A relação de Cazuza com os parceiros estava insustentável. No mês de maio, em Curitiba, o vocalista protagonizou um escândalo por causa da iluminação e abandonou o show na metade, jogando seu microfone na guitarra de Frejat (Roberto Frejat). Nos bastidores, os dois fundadores do grupo quase foram às vias de fato.
A notícia do abandono de Cazuza antes do show de Santos deixou Toninho Campos atordoado e extremamente irritado. Ele já havia vendido todos os três mil ingressos para a apresentação no Caiçara Music Hall. Os santistas queriam ver o Barão Vermelho completo, e não em sua maior estrela. Ia ser um baita problema se Cazuza não viesse. O empresário santista disse que era inaceitável manter o espetáculo sem o vocalista e pediu para convencê-lo a cumprir a agenda.
Toninho resolveu se adiantar e entrou em contato com Frejat e os outros integrantes da banda que, inicialmente, não aceitavam ter Cazuza no palco de Santos. Porém, logo mudariam de ideia diante dos pretextos colocados à mesa pelo produtor santista. Na quarta-feira, ele foi pessoalmente para o Rio de Janeiro falar com o próprio Cazuza (ele sabia que um telefonema não iria resolver a situação) e utilizou-se dos mesmos argumentos afetivos para convencer o vocalista a encerrar sua participação no Barão Vermelho na mesma cidade onde a banda tocou pela primeira vez fora do Rio de Janeiro, em Santos, em abril de 1983, na antiga boate Heavy Metal, de propriedade do mesmo Toninho Campos. “Depois desse show você nem precisa mais olhar na cara deles, se quiser. Te coloco num camarim exclusivo, hotel à parte, tudo à parte. Você entra, faz sua parte e pronto! Encerra uma história, e na nossa casa”, disse o santista ao polêmico “poeta do rock”, que já ensaiava suas próprias músicas para a carreira solo, entre elas a música “Codnome Beija-flor”, um de seus maiores sucessos.

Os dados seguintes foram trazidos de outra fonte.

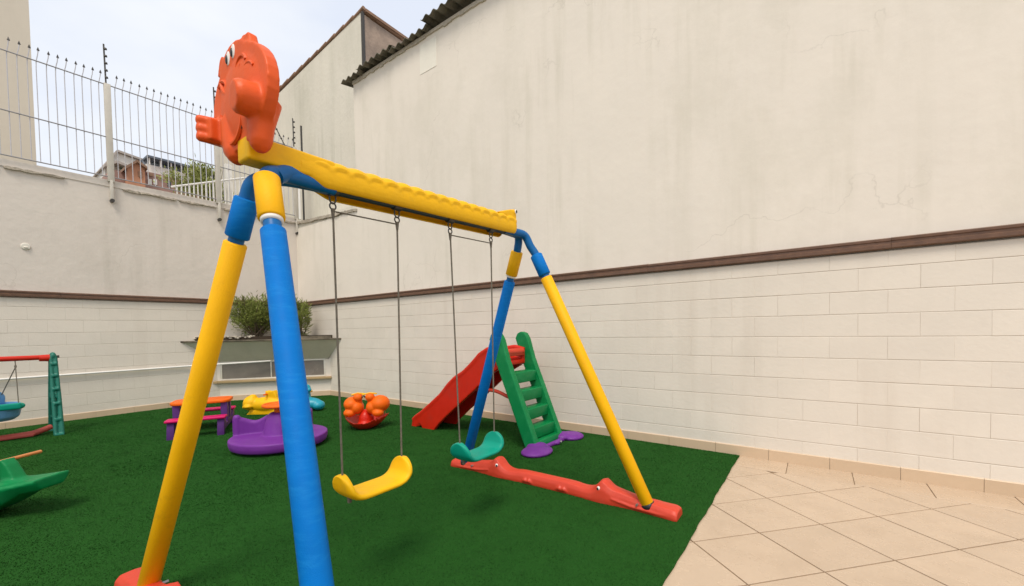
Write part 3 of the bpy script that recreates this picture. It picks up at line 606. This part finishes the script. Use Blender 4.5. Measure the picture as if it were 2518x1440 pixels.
# --- crocodile foot bars
def croc(xc, yc, mirror):
    m_ = MB(); prof = []
    def h(s_):
        s_ = abs(s_); return .100+.072*math.exp(-((s_-.52)/.055)**2)*(1 if s_ < .52 else 1)+.02*math.exp(-((s_-.62)/.09)**2)-.014*math.exp(-((s_-.36)/.07)**2)-.024*max(0, (s_-.72)/.36)
    def wd(s_):
        s_ = abs(s_); return .060+.018*math.exp(-((s_-.5)/.15)**2)+(.022*max(0, (s_-.8)/.28))
    n = 90; k = 8; v = []; f = []
    for i in range(n+1):
        s_ = -1.08+2.16*i/n; e = min(1, (1.08-abs(s_))/.03+.3); hh, ww = h(s_)*(.8+.2*e), wd(s_)*(.86+.14*e)
        for a, b in ((-1, 0), (-1.05, .25), (-.98, .62), (-.72, .93), (0, 1.0), (.72, .93), (.98, .62), (1.05, .25), (1, 0)): v.append((xc+ww*a, yc+s_, .004+hh*b))
    for i in range(n):
        for j in range(k): a = i*(k+1)+j; f.append((a, a+k+1, a+k+2, a+1))
        f.append((i*(k+1)+k, (i+1)*(k+1)+k, (i+1)*(k+1), i*(k+1)))
    f += [tuple(range(k+1)), tuple(n*(k+1)+j for j in range(k, -1, -1))]; m_.add(v, f)
    for sx in (-1, 1):
        for s_ in (-.17, .17):      # little folded feet
            for q in (-.018, .022): m_.tube([(xc+sx*.046, yc+s_-.05+q, .018), (xc+sx*.062, yc+s_+q, .045), (xc+sx*.048, yc+s_+.05+q, .022)], [.011, .020, .011], 8)
        for e in (-1, 1):           # lips
            m_.tube([(xc+sx*wd(.6), yc+e*.60, .06), (xc+sx*(wd(.75)+.004), yc+e*.75, .034), (xc+sx*(wd(.95)+.002), yc+e*.95, .030), (xc+sx*(wd(1.05)-.006), yc+e*1.055, .034)], .009, 6)
    c = m_.build('foot_bar', 'croc', sw, remesh=.007, sm=3)
    for e in (-1, 1):
        for sx in (-1, 1):
            MB().ell((xc+sx*.066, yc+e*.50, .118), (.012, .015, .016)).build('eye', 'white', c); MB().ell((xc+sx*.0745, yc+e*.495, .116), (.006, .009, .011)).build('pupil', 'black', c)
        MB().ell((xc+.0, yc+e*1.0, .078), (.02, .010, .005)).build('nostril', 'black', c)
        MB().tube([(xc-.082, yc+e*.80, .062), (xc+.084, yc+e*.80, .062)], .008, 8).build('bolt', 'steel', c)
    return c
croc(3.01, 1.85, 0); croc(.575, 1.95, 0)
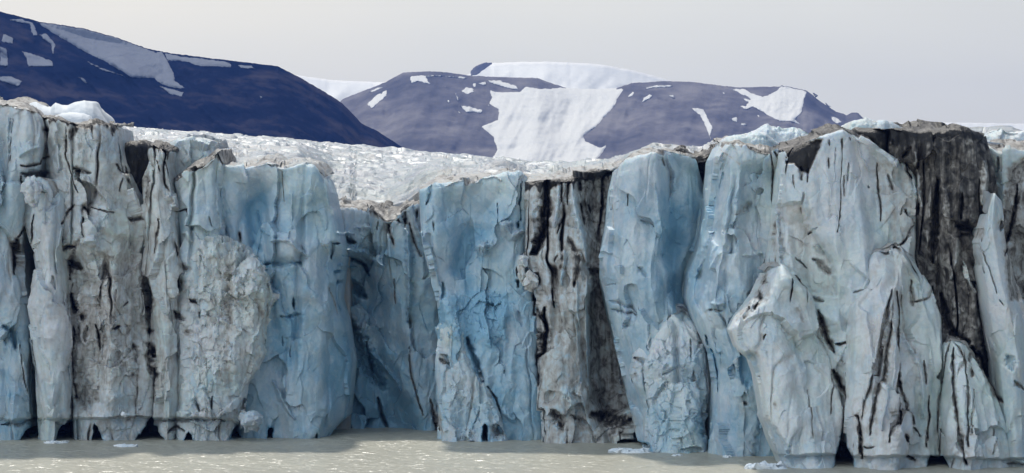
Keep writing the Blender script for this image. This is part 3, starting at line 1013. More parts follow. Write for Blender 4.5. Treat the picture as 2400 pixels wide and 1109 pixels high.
    attrs = {'dirt': np.clip(di, 0, 1.1), 'blue': np.clip(bl * fade + blue, 0, 1.2) * np.where(istop, 0.3, 1), 'rough': ro}
    fc = grid_faces(H, Wd)
    rows = np.arange(H - 1)[:, None] + 0 * np.arange(Wd - 1)[None, :]
    cols = np.arange(Wd - 1)[None, :] + 0 * rows
    corner = (rows < NB) & ((cols < NB) | (cols >= Wd - 1 - NB))
    tmask = (rows < NB) & ~corner
    ly = max(left[-1][1], right[-1][1])
    loc = at(np.array([(left[-1][0] + right[-1][0]) / 2]), np.array([HY + CZ * F / Y]), Y + back / 2)[0]
    if not parts:
        root = mesh_obj(name, V - loc, fc[~corner], mat, None, attrs)
        root.location = loc
        tag(root, label, cat, group)
        return root
    root = empty(name, loc)
    tag(root, label, cat, group)
    cm = rows[:, 0] >= 0
    if notch:
        nl = np.interp((left[-1][0] + right[-1][0]) / 2, [p[0] for p in notch], [p[1] for p in notch])
        rn = NB + int(np.argmin(np.abs(gy.mean(1) - nl)))
        foot = rows >= rn
        sub_mesh('waterline_foot', V, fc[foot & ~corner], mat, root, attrs)
    else:
        foot = rows < -1
    sub_mesh('ice_face', V, fc[(rows >= NB) & ~foot], mat, root, attrs)
    sub_mesh('crest_crust', V, fc[tmask], topmat, root, attrs)
    return root

NL = [(-200, 985), (160, 978), (350, 975), (545, 980), (560, 1000)]
NR = [(1700, 1068), (1850, 1066), (2100, 1068), (2500, 1075)]
T = tower
T('ice_tower', 'pale blue-grey ice tower at the far left edge, sloping thin brown crest', 'ice tower', 288.5,
  [(-520,215),(-520,1042)], [(99,273),(108,330),(100,400),(58,440),(48,560),(48,640),(76,760),(64,900),(72,1042)],
  [(-520,215),(-300,222),(-60,236),(0,240),(14,242),(62,257),(99,273)], dirt=0.05, blue=.36, topdirt=.5, notch=NL, rim=.7, rimlen=.15, seed=71, r=3)
T('ice_pillar', 'slim pale grey ice pillar at the foot between the far left tower and the dirty tower', 'ice pillar', 287.5,
  [(72,432),(60,520),(78,640),(62,720),(78,860),(86,1042)], [(150,470),(150,560),(160,700),(166,900),(152,1042)],
  [(72,432),(92,418),(110,428),(125,455),(150,470)], dirt=.10, blue=.12, notch=NL, tent=[(.5,1.6)], seed=2, flute=1.3, r=2, back=6, topdirt=.2)
T('ice_tower', 'dirt-streaked ice tower carrying a snow mound, black band along its crest', 'ice tower', 288.5,
  [(97,272),(104,350),(108,420),(150,560),(156,1042)], [(272,295),(276,340),(286,380),(318,455),(332,500),(346,555),(342,650),(350,800),(353,1042)],
  [(97,270),(135,270),(166,284),(207,293),(272,295)], dirt=.15, blue=.08, rough=.25, topdirt=.6, notch=NL, rim=.95, rimlen=.75, crack=1.6, tent=[(.35,1.8)], seed=3)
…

Cazuza veio a Santos, chegou ao hotel e ali ficou até minutos antes da abertura do show. Foi para o Caiçara Music Hall de carro, enquanto a banda toda foi com o ônibus da turnê. O cantor subiu aos camarins ao lado de Toninho e seguiu para o palco sem dar uma palavra aos ex-companheiros de banda. O show, então, foi tenso desde o primeiro acorde, mas o público não percebeu. As músicas eram tocadas de forma protocolar, sem muito envolvimento entre os integrantes da banda. O som alto e os trejeitos de Cazuza disfarçaram em boa parte do tempo o clima explosivo instalado no palco. Mas chegou uma hora que Cazuza não mais aguentou e explodiu. Ao final da canção “Pro Dia Nascer Feliz”, ele surtou e a felicidade deu lugar para a confusão.
Cazuza abandonou o palco e nunca mais tocou com o Barão Vermelho. Quem esteve no Caiçara Music Hall naquela noite de sábado, testemunhou o fim de uma era e a virada de página de um dos maiores astros do rock brasileiro, um poeta instável, mas genial, como todos os gênios da música.